See In re Gubelman (C. C. A.) 10 F.2d 926, 929; Gallagher v. Linwood, 30 N.M. 211, 231 P. 627, 37 A. L. R. 664; Hoyt v. Stark, 134 Cal. 178, 66 P. 223, 86 Am. St. Rep. 246; Westcott v. Eccles, 3 Utah. 258, 2 P. 525; In re Conant's Estate, 43 Or. 530, 534, 73 P. 1018; In re Von Borcke (D. C.) 94 F. 352; Mut. Life Ins. Co. v. Phinney (C. C. A.) 76 F. 618; Appeal of Satovsky, 1 B. T. A. 22.

It follows that the Board's decision dismissing the petition was correct, for the requirement that such petitions shall be filed within 60 days after the mailing of notice of the deficiency, is statutory and jurisdictional and is not merely procedural. Revenue Act of 1926, § 274 (a). The Board, therefore, was without jurisdiction to hear the petition.

Appellant argues that the sole ground upon which the decision of the Board was based was the taxpayer's failure to pay the $10 fee within the 60-day period, and that the decision should be reversed because the reason thus assigned was erroneous. It is true that the ground stated for the decision was erroneous. See Weaver v. Blair, Commissioner (C. C. A.) 19 F.2d 16, and Reliance Mfg. Co. v. Blair, Commissioner (C. C. A.) 19 F.2d 789, which hold that the payment of the fee is "not jurisdictional, but incidental and procedural." But it is elementary that, "where a judgment or order is correct, it will not be reversed on appeal because the trial court has based its decision on insufficient or erroneous reasons or grounds, or has stated no reason therefor." 4 C. J. p. 663.

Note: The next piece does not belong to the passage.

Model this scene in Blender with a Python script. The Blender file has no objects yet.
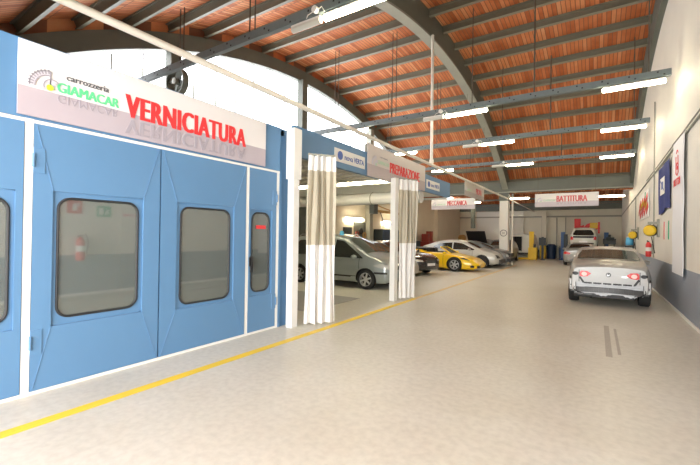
import bpy, bmesh, math, random
from mathutils import Vector, Matrix
from mathutils.bvhtree import BVHTree
random.seed(7)
PI = math.pi
scene = bpy.context.scene
col = scene.collection

# ------------------------------------------------------------------ materials
def nmat(name):
    m = bpy.data.materials.new(name); m.use_nodes = True
    nt = m.node_tree; b = nt.nodes['Principled BSDF']
    return m, nt, b

def mat(name, c, rough=.5, metal=0., spec=.5, noise=0., nscale=6., bump=0., coat=0., c2=None):
    m, nt, b = nmat(name)
    b.inputs['Base Color'].default_value = (*c, 1)
    b.inputs['Roughness'].default_value = rough
    b.inputs['Metallic'].default_value = metal
    b.inputs['Specular IOR Level'].default_value = spec
    b.inputs['Coat Weight'].default_value = coat
    b.inputs['Coat Roughness'].default_value = .05
    tc = nt.nodes.new('ShaderNodeTexCoord')
    nz = nt.nodes.new('ShaderNodeTexNoise'); nz.inputs['Scale'].default_value = nscale; nz.inputs['Detail'].default_value = 5
    nt.links.new(tc.outputs['Object'], nz.inputs['Vector'])
    mx = nt.nodes.new('ShaderNodeMix'); mx.data_type = 'RGBA'
    n = max(noise, .02)
    a = c2 if c2 else tuple(max(0, v * (1 - n)) for v in c)
    mx.inputs[6].default_value = (*a, 1); mx.inputs[7].default_value = (*[min(1, v * (1 + n * .5)) for v in c], 1)
    nt.links.new(nz.outputs['Fac'], mx.inputs[0]); nt.links.new(mx.outputs[2], b.inputs['Base Color'])
    if bump:
        bp = nt.nodes.new('ShaderNodeBump'); bp.inputs['Strength'].default_value = bump; bp.inputs['Distance'].default_value = .01
        nt.links.new(nz.outputs['Fac'], bp.inputs['Height']); nt.links.new(bp.outputs['Normal'], b.inputs['Normal'])
    return m

def emat(name, c, s):
    m, nt, b = nmat(name)
    b.inputs['Base Color'].default_value = (*c, 1)
    b.inputs['Emission Color'].default_value = (*c, 1); b.inputs['Emission Strength'].default_value = s
    return m

def ramp(nt, stops, interp='LINEAR'):
    r = nt.nodes.new('ShaderNodeValToRGB'); r.color_ramp.interpolation = interp
    e = r.color_ramp.elements
    while len(e) < len(stops): e.new(.5)
    for k, (p, c) in enumerate(stops):
        e[k].position = p; e[k].color = (*c, 1)
    return r

M = {}
M['blue'] = mat('booth_blue_paint', (.105, .235, .42), .42, noise=.05, nscale=1.5)
M['blue_line'] = mat('booth_blue_crease', (.13, .265, .455), .45)
M['blue_dark'] = mat('booth_blue_shadow_gap', (.07, .17, .36), .5)
M['white'] = mat('white_paint', (.80, .80, .77), .5, noise=.04)
M['pipe'] = mat('cream_pipe_paint', (.74, .71, .64), .4, noise=.05)
M['steel'] = mat('grey_green_steel_paint', (.12, .13, .11), .55, noise=.15, nscale=3)
M['steel_l'] = mat('light_grey_steel_paint', (.30, .305, .26), .55, noise=.1, nscale=3)
M['purlin'] = mat('olive_grey_purlin_paint', (.20, .20, .155), .55, noise=.15, nscale=3)
M['rail'] = mat('blue_grey_rail_paint', (.16, .20, .21), .5, noise=.15)
M['rod'] = mat('dark_rod', (.10, .08, .06), .6)
M['black'] = mat('black_plastic', (.012, .012, .014), .5, noise=.2)
M['rubber'] = mat('black_rubber', (.018, .018, .018), .75, noise=.3, nscale=20)
M['gasket'] = mat('gasket_rubber', (.02, .022, .025), .5)
M['chrome'] = mat('brushed_metal', (.6, .6, .6), .3, 1.)
M['alloy'] = mat('alloy_rim', (.58, .59, .6), .35, .6)
M['alu'] = mat('aluminium', (.38, .385, .39), .45, .5, noise=.1)
M['beam_dark'] = mat('dark_crash_beam', (.07, .07, .07), .4, .3, noise=.3)
M['silver'] = mat('silver_car_paint', (.34, .34, .33), .42, .25, coat=.35)
M['silver2'] = mat('pale_silver_car_paint', (.45, .45, .42), .38, .25, coat=.4)
M['silver3'] = mat('light_silver_car_paint', (.42, .42, .41), .35, .3, coat=.4)
M['vangrey'] = mat('grey_green_car_paint', (.31, .35, .35), .3, .45, coat=.8)
M['grey'] = mat('grey_car_paint', (.16, .17, .17), .35, .4, coat=.5)
M['carblack'] = mat('black_car_paint', (.012, .013, .016), .2, .1, coat=1.)
M['yellow'] = mat('yellow_car_paint', (.85, .56, .005), .3, .0, coat=.7)
M['carwhite'] = mat('white_car_paint', (.66, .66, .60), .35, 0, coat=.5)
M['carglass'] = mat('car_glass', (.02, .024, .022), .06, .0, .8)
M['glassgreen'] = mat('tinted_windshield', (.06, .075, .065), .06, .0, 1.)
M['lens'] = mat('clear_lamp_lens', (.62, .63, .62), .12, .3)
M['redlens'] = mat('red_lamp_lens', (.65, .03, .03), .2)
M['pinklens'] = mat('pale_lamp_center', (.9, .55, .5), .25)
M['plate'] = mat('plate_white', (.85, .86, .86), .4)
M['text_black'] = mat('printed_dark_text', (.10, .10, .11), .6)
M['red'] = mat('printed_red', (.72, .035, .04), .5)
M['redp'] = mat('faded_red_print', (.62, .12, .13), .6)
M['green'] = mat('printed_green', (.12, .60, .28), .5)
M['greenp'] = mat('pale_green_print', (.45, .62, .48), .5)
M['lime'] = mat('lime_green', (.50, .75, .05), .4)
M['mirror_print'] = mat('printed_lilac_grey', (.36, .33, .37), .6)
M['mirror_print2'] = mat('printed_pale_lilac', (.36, .33, .38), .6)
M['gearprint'] = mat('printed_grey_gear', (.33, .31, .36), .6)
M['gearlight'] = mat('printed_light_grey', (.58, .56, .62), .6)
M['navy'] = mat('navy_cloth', (.018, .035, .19), .75, noise=.2)
M['bluep'] = mat('printed_blue', (.06, .12, .40), .5)
M['tool_yellow'] = mat('machine_yellow_paint', (.78, .52, .02), .45, noise=.15)
M['tool_red'] = mat('machine_red_paint', (.28, .04, .03), .5, noise=.2)
M['ext_red'] = mat('extinguisher_red', (.62, .03, .03), .3)
M['bin_blue'] = mat('blue_plastic', (.012, .035, .09), .5, noise=.2)
M['liftblue'] = mat('blue_machine_paint', (.03, .10, .26), .5)
M['cyan'] = mat('light_blue_plastic', (.10, .45, .75), .5)
M['cab_dark'] = mat('dark_cabinet', (.03, .04, .045), .5)
M['orange'] = mat('ochre_steel', (.42, .25, .08), .6)
M['exit_green'] = mat('exit_sign_green', (.01, .35, .16), .5)
M['duct'] = mat('white_duct', (.72, .72, .70), .45)
M['inside'] = mat('booth_interior_white', (.62, .64, .62), .6)
M['grating'] = mat('floor_grate_grey', (.33, .33, .33), .5, .2, noise=.3, nscale=30)
M['stainmark'] = mat('tyre_mark', (.44, .42, .38), .6, noise=.3, nscale=30)
M['lineyellow'] = mat('yellow_line_paint', (.86, .62, .03), .5, noise=.08, nscale=8)
M['linefaded'] = mat('worn_yellow_line_paint', (.74, .56, .26), .5, noise=.3, nscale=6)
M['lamp'] = emat('lit_tube', (1., .88, .62), 18)
M['lamp_off'] = mat('unlit_diffuser', (.62, .62, .56), .35)
M['pvc'] = mat('beige_pvc_curtain', (.50, .455, .355), .45, noise=.08, nscale=3)
M['pvcwhite'] = mat('white_curtain_cloth', (.82, .81, .79), .55, noise=.03)
M['beigecol'] = mat('white_pillar_paint', (.72, .70, .64), .6, noise=.06)

# glass panes of the booth (dusty, partly see-through)
m, nt, b = nmat('dusty_booth_glass'); M['pane'] = m
b.inputs['Base Color'].default_value = (.13, .155, .145, 1); b.inputs['Roughness'].default_value = .04
b.inputs['IOR'].default_value = 2.6
tr = nt.nodes.new('ShaderNodeBsdfTransparent'); mx = nt.nodes.new('ShaderNodeMixShader'); mx.inputs[0].default_value = .22
out = nt.nodes['Material Output']
nt.links.new(b.outputs[0], mx.inputs[1]); nt.links.new(tr.outputs[0], mx.inputs[2]); nt.links.new(mx.outputs[0], out.inputs[0])

# clerestory glass
m, nt, b = nmat('clerestory_glass'); M['skyglass'] = m
tr = nt.nodes.new('ShaderNodeBsdfTransparent'); gl = nt.nodes.new('ShaderNodeBsdfGlossy'); gl.inputs['Roughness'].default_value = .05
mx = nt.nodes.new('ShaderNodeMixShader'); mx.inputs[0].default_value = .06
nt.links.new(tr.outputs[0], mx.inputs[1]); nt.links.new(gl.outputs[0], mx.inputs[2]); nt.links.new(mx.outputs[0], nt.nodes['Material Output'].inputs[0])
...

Appellant also argues that the Commissioner's present objection to the filing of the petition was not presented or considered below and therefore should not be heard in this appeal, citing rule 5 (3) of this court. This argument is answered by the rule that "the want of jurisdiction apparent on the face of the record will be taken notice of by the appellate court, whether set up and relied on as a defense in the court below or not." 3 C. J. p. 755.

The decision of the Board of Tax Appeals is affirmed.